We have set up our repository so that you can simply create a template, which will essentially squash all of our repository's git history together, meaning you will get a clean and complete copy of our repository, ready for you to change. Note that this will carry over all of our packages into your repository, but you are encouraged to remove those in the next commit.
This is probably the simplest method of making your repository, but it has a couple catches:
- You will be keeping our repositories packages in your own (which you likely don't want).
- It will clutter your repositories git history.
- It might have the occasional merge conflict in
packagelist
.
On the plus side, you will rarely deal with merge conflicts while still being able to pull from our resources used for maintaining the repository itself without having to go out and grab those changes on your own.
We do not recommend this for anyone who wants to create a repository, but we leave it here for completeness.

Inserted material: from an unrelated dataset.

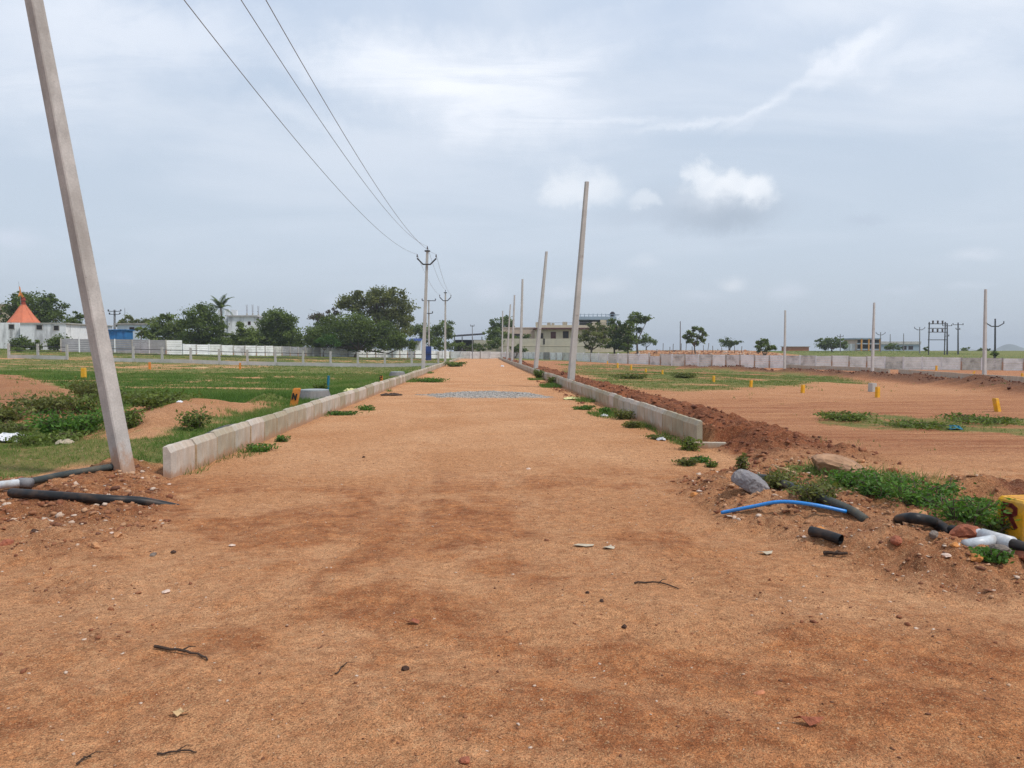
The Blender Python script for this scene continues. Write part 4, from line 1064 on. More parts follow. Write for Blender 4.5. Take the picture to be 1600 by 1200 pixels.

Below is a graph of the required files needed for pacstall to operate on your repository correctly:
package-repository/
├── packages/
│ ├── example-package1/
│ │ ├── example-package1.pacscript
│ │ └── .SRCINFO
│ └── example-package2/
│ ├── example-package2.pacscript
│ └── .SRCINFO
├── scripts/
│ └── srcinfo.sh
├── distrolist
├── packagelist
└── srclist
Where example-package{1,2}
are obviously optional, but included as an example for how pacscripts must be named along with the required .SRCINFO
files. We also highly recommend using pre-commit to make sure committers updated .SRCINFO
, packagelist
, srclist
, etc automatically when they commit. We also highly recommend that you use our repository's pre-commit file, which ensures a consistent style, and automatically updates the proper files when needed.
Since your repository is (most likely) uncoupled from our repository, your packages and repository will not be updated by the time a new pacstall release comes out, which may entail breaking changes.
The first major thing that you should keep in line with our repository are CI changes, which fall into two categories:
- GitHub specific changes (workflows, issue templates)
- Agnostic changes
If you are hosting your repository on GitHub (or anything that consumes GitHub action workflows), you should pull both, but if you only care about keeping pacstall satisfied, only pull in agnostic changes.
You can find these types of commits by cloning our repository, and grep the commit messages for ci
, or if you know Conventional Commits, the type is ci
.
The next biggest thing to do is to monitor what commits come into pacstall, specifically breaking changes. You can get a list by running this command from an up to date repository of https://github.com/pacstall/pacstall:
git log $(git describe --tags --abbrev=0)..HEAD --oneline | grep '!'
And check for breaking changes, which are denoted at the start of commits either as:
feat!:
feat(*bla*)!
Basically anything that has an exclamation mark before the colon is a breaking change, and you should read the commit to make sure you understand what this change will do to pacstall and how to prepare your repository for the changes.